CHP Grubu'nda
nöbetçi olduğu halde Meclis'e gelmeyen
Okay, telefonlarını da görüşmelere kapattı.
Mustafa Fehmi Okay, captagon baronu Habib Kanat'ın sağ kolu ve uyuşturucu imalathanesinin yöneticisi olmakla suçlanıyor. Emniyet, Okay'ın hassas
burun olarak bilinen kimyager Hüseyin Fehmi
Işık ve imalathanedeki işçilerle yaptığı görüşmeleri tek tek kayda aldı. Okay'ın özellikle
Tuzla ve Pendik'teki uyuşturucu imalathanesinde kimyager Hüseyin Fehmi Işık ile işçilere talimatlar verdiği iddia ediliyor. Okay'ın talimatları bir 1,5 yıl süren
teknik takip sonucu tek tek kayda alındı. Şebekenin şemasını çıkaran polis, captagon baronu Habib Kanat'tan sonra örgütte ikinci isim olarak Mustafa Fehmi Okay'ı tespit etti.
CHP'Lİ OKAY KAYIPLARA KARIŞTI
Cumhuriyet savcısının talimatıyla
İstanbul Emniyet Müdürlüğü'ne bağlı
Narkotik Suçlarla Mücadele Şube Müdürlüğü ekiplerince gözaltına alınan Okay, adliyede bir süre bekletildikten sonra Emniyet Müdürlüğü'ne götürüldü. Okay'ın, yarın Cumhuriyet
Savcısı Mehmet Berk'e ifade vermesi bekleniyor.
Uyuşturucu operasyonunda bu gelişmeler yaşanırken, Okay'ın ağabeyi CHP
Ankara Milletvekili ve Grup
Başkanvekili Hakkı Süha Okay zor günler geçiriyor. Okay, bugün CHP Grubu'nda nöbetçi olmasına rağmen TBMM'ye gelmedi. Gazetecilerle olan sıcak ilişkisi ile bilinen Okay'ın telefonlarına da ulaşılamıyor.
"BÜYÜK ÜZÜNTÜ DUYUYORUM"
Okay, konuya ilişkin yaptığı yazılı açıklamada, kardeşi Mustafa Fehmi Okay'ın adının İstanbul'da yürütülen bir operasyonda geçmesinden üzüntü duyduğunu bildirdi.
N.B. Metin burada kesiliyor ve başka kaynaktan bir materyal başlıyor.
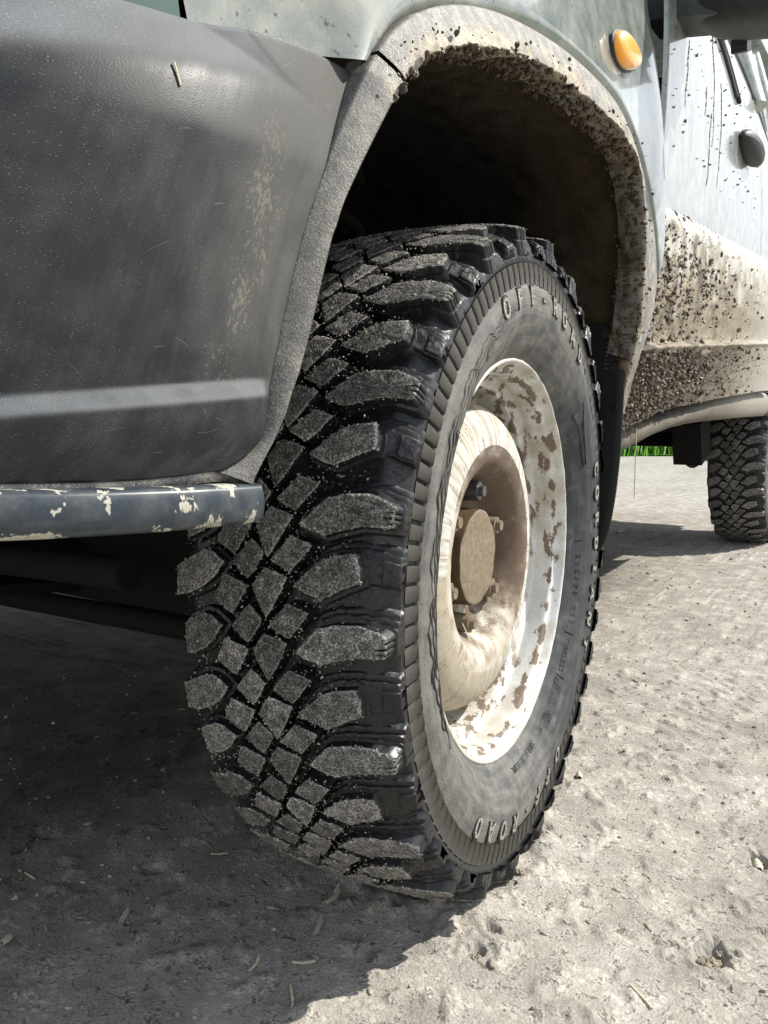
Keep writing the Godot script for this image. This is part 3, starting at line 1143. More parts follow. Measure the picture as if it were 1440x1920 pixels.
func build_body(car: Node3D) -> void:
	inner_c = through([Vector3(-0.471, 0.446, 0.140), Vector3(-0.466, 0.455, 0.140), Vector3(-0.457, 0.464, 0.140), Vector3(-0.447, 0.477, 0.140), Vector3(-0.438, 0.497, 0.140), Vector3(-0.424, 0.521, 0.140), Vector3(-0.412, 0.561, 0.140), Vector3(-0.400, 0.588, 0.140), Vector3(-0.382, 0.616, 0.140), Vector3(-0.352, 0.653, 0.140), Vector3(-0.336, 0.677, 0.140), Vector3(-0.319, 0.693, 0.140), Vector3(-0.296, 0.710, 0.140), Vector3(-0.276, 0.721, 0.140), Vector3(-0.229, 0.737, 0.137), Vector3(-0.180, 0.752, 0.134), Vector3(-0.121, 0.766, 0.131), Vector3(-0.071, 0.774, 0.128), Vector3(-0.006, 0.780, 0.125), Vector3(0.063, 0.783, 0.122), Vector3(0.136, 0.784, 0.119), Vector3(0.193, 0.781, 0.116), Vector3(0.238, 0.763, 0.113), Vector3(0.267, 0.739, 0.110), Vector3(0.288, 0.690, 0.107), Vector3(0.293, 0.645, 0.104), Vector3(0.306, 0.590, 0.098), Vector3(0.311, 0.567, 0.090), Vector3(0.325, 0.505, 0.072), Vector3(0.341, 0.482, 0.064)], 8)
	outer_c = through([Vector3(-0.486, 0.453, 0.130), Vector3(-0.472, 0.459, 0.130), Vector3(-0.460, 0.465, 0.130), Vector3(-0.451, 0.481, 0.130), Vector3(-0.447, 0.497, 0.130), Vector3(-0.439, 0.519, 0.130), Vector3(-0.427, 0.557, 0.130), Vector3(-0.415, 0.585, 0.130), Vector3(-0.398, 0.617, 0.130), Vector3(-0.373, 0.659, 0.130), Vector3(-0.351, 0.689, 0.130), Vector3(-0.332, 0.711, 0.130), Vector3(-0.309, 0.730, 0.130), Vector3(-0.271, 0.751, 0.130), Vector3(-0.231, 0.766, 0.127), Vector3(-0.191, 0.780, 0.124), Vector3(-0.138, 0.793, 0.121), Vector3(-0.069, 0.805, 0.118), Vector3(-0.010, 0.814, 0.115), Vector3(0.056, 0.818, 0.112), Vector3(0.133, 0.821, 0.109), Vector3(0.188, 0.817, 0.106), Vector3(0.250, 0.797, 0.103), Vector3(0.309, 0.765, 0.100), Vector3(0.365, 0.716, 0.097), Vector3(0.395, 0.659, 0.094), Vector3(0.400, 0.602, 0.089), Vector3(0.396, 0.569, 0.082), Vector3(0.405, 0.505, 0.064), Vector3(0.417, 0.482, 0.056)], 8)
	# even out the drawn curves along the smooth front piece
	for times in 3:
		for c in 2:
			var p := inner_c if c == 0 else outer_c
			var q := p.duplicate()
			for i in range(5, p.size() - 5):
				var m := Vector3.ZERO
				for k in range(-5, 6):
					m += p[i + k]
				q[i] = m / 11.0
			if c == 0:
				inner_c = q
			else:
				outer_c = q
	flare_and_liner(car)
	bumper(car)
	fender(car)
	cladding(car)
	doors(car)
	details(car)
	shell(car)


func flare_and_liner(car: Node3D) -> void:
	var n := inner_c.size()
	var v := PackedVector3Array()
	var col := PackedColorArray()
	var nz := fnl(61, 55.0, 3)
	var ny := fnl(62, 14.0, 3)
	var cross := 30
	# the joint between the front piece and the rest of the flare is at span 10
	var cut := 10 * 8 + 2
	for part in 2:
		v.clear()
		col.clear()
		var lo := 0 if part == 0 else cut + 1
		var hi := cut if part == 0 else n - 1
		for i in range(lo, hi + 1):
			var I := inner_c[i]
			var O := outer_c[i]
			var away := arch_out(inner_c, i)
			for k in cross:
				var s := float(k) / (cross - 1)
				var q: Vector3
				var muddy := 0.0
				if s < 0.14:
					q = O + Vector3(0, 0, lerpf(-0.018, 0.0025, pow(s / 0.14, 0.4)))
				elif s < 0.80:
					var t := (s - 0.14) / 0.66
					q = O.lerp(I, t) + Vector3(0, 0, 0.0025 + 0.0012 * sin(PI * t))
					muddy = sm(0.25, 1.0, t)
				else:
					var t := (s - 0.80) / 0.20
					q = I + away * 0.004 * t + Vector3(0, 0, 0.0022 - 0.036 * t)
					muddy = 1.0
				# mud caked along the lip, thick over the wheel and to the rear
				var along_ := float(i) / n
				var cake := muddy * (0.08 if along_ < 0.33 else 1.0)
				var m1 := clampf(cake * (0.85 + 1.8 * ny.get_noise_3dv(q)), 0.0, 1.0)
				q += Vector3(0, 0, 1) * m1 * 0.0030 * (0.5 + nz.get_noise_3dv(q)) - away * m1 * muddy * 0.006 * maxf(0.0, nz.get_noise_3dv(q * 0.7) + 0.25)
				v.append(q)
				var tan_ := Color(1.0, 0.90, 0.74).lerp(Color(0.34, 0.29, 0.24), sm(0.72, 0.98, s) * (0.55 + 0.9 * nz.get_noise_3dv(q * 0.5)) + 0.55 * sm(0.62, 0.85, along_))
				var plain_ := 0.36 if along_ < 0.335 else 0.72
				col.append(Color(plain_, plain_, plain_ * 0.985).lerp(tan_, clampf(m1 * 1.2, 0.0, 1.0)))
		var m := grid_mesh(v, cross, hi - lo + 1, Vector3(0, 0, 1), M["dusty_plastic"], PackedVector2Array(), col)
		var o := put("wheel_arch_flare", m, car)
		o.set_meta("label", "dusty grey front piece of the wheel arch flare" if part == 0 else "upper wheel arch flare caked with mud along its lip")
	# liner: runs in from the lip to the far side of the wheel well
	v.clear()
	col.clear()
	var deep := 40
	var nl := fnl(63, 30.0, 4)
	for i in n:
		var I := inner_c[i]
		var away := arch_out(inner_c, i)
		for k in deep:
			var s := float(k) / (deep - 1)
			var q := I + away * (0.007 + 0.010 * sm(0.0, 0.15, s) + 0.012 * nl.get_noise_3dv(I + Vector3(0, 0, s * 0.4)) * sm(0.0, 0.06, s))
			q.z = lerpf(I.z - 0.012, -0.34, s)
			v.append(q)
			var t := 0.62 + 0.25 * nl.get_noise_3dv(q * 2.0)
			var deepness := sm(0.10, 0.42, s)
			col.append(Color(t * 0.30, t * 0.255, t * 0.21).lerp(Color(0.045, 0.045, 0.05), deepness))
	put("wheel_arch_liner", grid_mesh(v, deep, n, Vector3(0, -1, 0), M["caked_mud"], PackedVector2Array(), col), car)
	# clods hanging from the lip
	var ts := []
	var cs := []
	for i in 1500:
		var f := 0.34 + 0.62 * rng.randf()
		var k := int(f * (n - 1))
		var s := 0.0016 + 0.0045 * pow(rng.randf(), 3.0)
		var away := arch_out(inner_c, k)
		var q := inner_c[k] - away * 0.002 * rng.randf() + Vector3(0, 0, rng.randf_range(-0.035, 0.005))
		if rng.randf() < 0.18:
			q += away * rng.randf() * 0.016 + Vector3(0, 0, 0.006)
			s *= 0.7
		ts.append(Transform3D(any_basis(s), q))
		var t := rng.randf_range(0.45, 1.1)
		cs.append(Color(t, t * 0.93, t * 0.84))
	many("mud_clods", clod_mesh(8, M["damp_mud"]), ts, cs, car)


func bumper_z(x: float, y: float) -> float:
	var dx := maxf(0.0, -0.44 - x)
	var z := 0.134 - 1.5 * dx * dx
	# chamfered facet above, its right edge a crease
	var yc := 0.624 + (x + 0.574) * 0.179
	var d1 := y - yc
	var d2 := ((-0.412 - x) - 1.67 * (y - 0.653)) * 0.51
	var f := minf(d1 * 0.20, d2 * 0.26)
	z -= (sqrt(f * f + 0.0000008) + f) * 0.5
	var ln := maxf(0.0, y - 0.612)
	z -= 0.22 * ln * ln / (ln + 0.012)
	# the step along the lower part
	var yl := 0.4965 + 0.085 * (x + 0.45)
	var end := sm(-0.446, -0.462, x)
	z += 0.0080 * end * sm(yl + 0.004, yl - 0.006, y)
	z -= 0.0009 * end * sm(0.02, 0.0, y - yl)
	z -= 0.9 * pow(maxf(0.0, 0.478 - y), 1.5)
	return z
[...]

Okay, açıklamasında şunları kaydetti: "Kardeşimin adının operasyona karıştığını dün medyadan öğrenir öğrenmez
Beşiktaş Adliyesi'ne giderek nöbetçi savcı ile görüştüm. Nöbetçi savcı, konuyla ilgili savcıyı arayarak bilgi aldıktan sonra, bugün tekrar adliyeye gelmesini bildirdi. Kardeşinin bugün ifade vermek üzere İstanbul Emniyeti'ne gönderildi. Böyle bir olayın içerisinde kardeşim Mustafa Fehmi Okay'ın adının geçmesinden üzüntü duymaktayım. Kendisinin böyle bir olaya karıştığına ihtimal dahi vermek istemiyorum. Kardeşime ilişkin bu olay için yargı sürecinin gerçekleri ortaya çıkaracağından en ufak bir kuşku duymuyorum. Hukukun gereği ne ise onu saygı ile karşılıyorum."